SUPPLIED MATERIAL =>

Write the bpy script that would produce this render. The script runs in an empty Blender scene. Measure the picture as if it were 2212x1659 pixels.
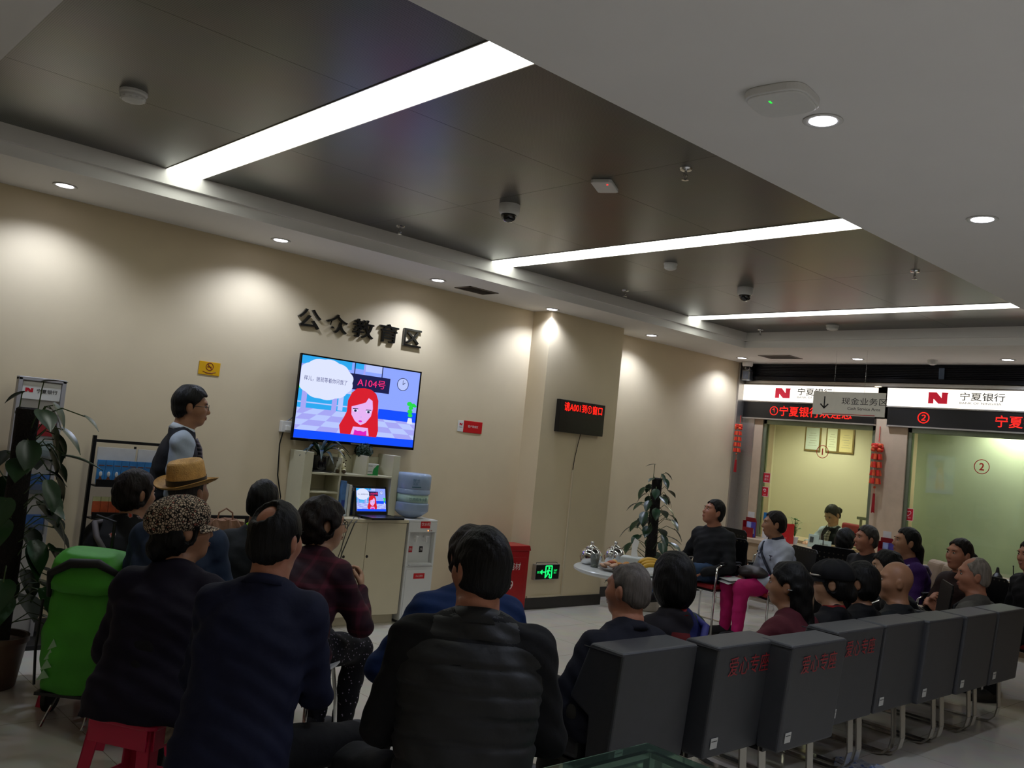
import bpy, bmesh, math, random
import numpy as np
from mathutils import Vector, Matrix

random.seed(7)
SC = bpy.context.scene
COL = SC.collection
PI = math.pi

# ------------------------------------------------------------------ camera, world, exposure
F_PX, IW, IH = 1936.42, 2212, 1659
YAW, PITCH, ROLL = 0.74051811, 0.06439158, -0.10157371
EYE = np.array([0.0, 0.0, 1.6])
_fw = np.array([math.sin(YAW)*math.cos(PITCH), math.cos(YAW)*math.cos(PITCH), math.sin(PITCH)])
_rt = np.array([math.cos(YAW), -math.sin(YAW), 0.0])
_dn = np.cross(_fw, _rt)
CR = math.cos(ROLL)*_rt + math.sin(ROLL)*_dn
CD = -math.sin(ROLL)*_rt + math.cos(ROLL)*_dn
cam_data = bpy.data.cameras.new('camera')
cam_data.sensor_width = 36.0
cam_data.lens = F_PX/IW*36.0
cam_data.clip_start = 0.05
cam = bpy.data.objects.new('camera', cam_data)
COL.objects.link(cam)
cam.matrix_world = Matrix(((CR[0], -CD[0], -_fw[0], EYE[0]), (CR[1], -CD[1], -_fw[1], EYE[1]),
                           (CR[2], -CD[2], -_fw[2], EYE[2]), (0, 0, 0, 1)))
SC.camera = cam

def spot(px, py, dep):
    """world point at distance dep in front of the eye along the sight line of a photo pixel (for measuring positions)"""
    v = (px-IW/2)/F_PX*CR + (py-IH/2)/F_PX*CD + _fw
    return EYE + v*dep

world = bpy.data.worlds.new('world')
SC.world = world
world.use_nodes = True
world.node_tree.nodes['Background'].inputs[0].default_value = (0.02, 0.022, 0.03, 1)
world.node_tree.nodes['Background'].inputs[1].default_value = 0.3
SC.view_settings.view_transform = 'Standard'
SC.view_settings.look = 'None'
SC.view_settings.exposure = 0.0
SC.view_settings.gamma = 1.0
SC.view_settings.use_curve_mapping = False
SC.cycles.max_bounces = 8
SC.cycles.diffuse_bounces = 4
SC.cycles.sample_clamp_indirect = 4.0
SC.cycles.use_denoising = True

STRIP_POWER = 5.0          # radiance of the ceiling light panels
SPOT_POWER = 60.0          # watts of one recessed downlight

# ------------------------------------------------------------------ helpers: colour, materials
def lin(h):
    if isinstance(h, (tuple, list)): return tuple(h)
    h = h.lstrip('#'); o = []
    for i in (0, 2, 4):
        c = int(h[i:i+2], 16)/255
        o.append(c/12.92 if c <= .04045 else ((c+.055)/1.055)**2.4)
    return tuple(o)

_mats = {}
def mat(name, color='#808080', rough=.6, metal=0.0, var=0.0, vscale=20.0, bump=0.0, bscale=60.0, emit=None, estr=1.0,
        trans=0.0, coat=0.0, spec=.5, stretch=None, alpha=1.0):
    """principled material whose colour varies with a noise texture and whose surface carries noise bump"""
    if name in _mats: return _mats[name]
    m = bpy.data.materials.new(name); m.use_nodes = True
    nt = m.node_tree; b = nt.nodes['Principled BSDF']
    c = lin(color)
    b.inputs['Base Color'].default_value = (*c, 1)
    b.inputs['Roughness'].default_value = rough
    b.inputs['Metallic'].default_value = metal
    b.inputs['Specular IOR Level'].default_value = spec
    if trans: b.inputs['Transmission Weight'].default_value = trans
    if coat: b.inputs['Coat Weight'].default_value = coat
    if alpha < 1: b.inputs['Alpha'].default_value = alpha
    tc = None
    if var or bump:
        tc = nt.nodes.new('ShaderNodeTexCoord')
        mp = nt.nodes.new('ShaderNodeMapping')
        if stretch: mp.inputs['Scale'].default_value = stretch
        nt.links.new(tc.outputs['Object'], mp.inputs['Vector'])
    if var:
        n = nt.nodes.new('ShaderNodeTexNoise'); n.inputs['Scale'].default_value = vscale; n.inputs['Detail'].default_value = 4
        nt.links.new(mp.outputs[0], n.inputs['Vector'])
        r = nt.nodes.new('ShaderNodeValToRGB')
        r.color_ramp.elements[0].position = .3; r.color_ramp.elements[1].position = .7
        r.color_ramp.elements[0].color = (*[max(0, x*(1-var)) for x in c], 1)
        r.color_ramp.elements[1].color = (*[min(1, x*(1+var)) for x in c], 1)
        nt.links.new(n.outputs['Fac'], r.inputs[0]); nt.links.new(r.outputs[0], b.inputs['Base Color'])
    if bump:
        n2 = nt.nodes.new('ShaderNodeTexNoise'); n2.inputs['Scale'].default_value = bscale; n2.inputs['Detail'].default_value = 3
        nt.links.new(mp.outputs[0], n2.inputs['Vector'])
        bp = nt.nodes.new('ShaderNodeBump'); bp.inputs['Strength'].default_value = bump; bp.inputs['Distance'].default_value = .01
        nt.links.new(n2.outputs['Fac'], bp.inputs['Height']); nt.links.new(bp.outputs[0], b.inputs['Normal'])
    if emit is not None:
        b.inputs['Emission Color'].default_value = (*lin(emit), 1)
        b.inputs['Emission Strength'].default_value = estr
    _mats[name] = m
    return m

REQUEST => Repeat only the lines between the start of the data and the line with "return EYE + v*dep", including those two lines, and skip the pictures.

ANSWER TO THIS TASK =>
Write the bpy script that would produce this render. The script runs in an empty Blender scene. Measure the picture as if it were 2212x1659 pixels.
import bpy, bmesh, math, random
import numpy as np
from mathutils import Vector, Matrix

random.seed(7)
SC = bpy.context.scene
COL = SC.collection
PI = math.pi

# ------------------------------------------------------------------ camera, world, exposure
F_PX, IW, IH = 1936.42, 2212, 1659
YAW, PITCH, ROLL = 0.74051811, 0.06439158, -0.10157371
EYE = np.array([0.0, 0.0, 1.6])
_fw = np.array([math.sin(YAW)*math.cos(PITCH), math.cos(YAW)*math.cos(PITCH), math.sin(PITCH)])
_rt = np.array([math.cos(YAW), -math.sin(YAW), 0.0])
_dn = np.cross(_fw, _rt)
CR = math.cos(ROLL)*_rt + math.sin(ROLL)*_dn
CD = -math.sin(ROLL)*_rt + math.cos(ROLL)*_dn
cam_data = bpy.data.cameras.new('camera')
cam_data.sensor_width = 36.0
cam_data.lens = F_PX/IW*36.0
cam_data.clip_start = 0.05
cam = bpy.data.objects.new('camera', cam_data)
COL.objects.link(cam)
cam.matrix_world = Matrix(((CR[0], -CD[0], -_fw[0], EYE[0]), (CR[1], -CD[1], -_fw[1], EYE[1]),
                           (CR[2], -CD[2], -_fw[2], EYE[2]), (0, 0, 0, 1)))
SC.camera = cam

def spot(px, py, dep):
    """world point at distance dep in front of the eye along the sight line of a photo pixel (for measuring positions)"""
    v = (px-IW/2)/F_PX*CR + (py-IH/2)/F_PX*CD + _fw
    return EYE + v*dep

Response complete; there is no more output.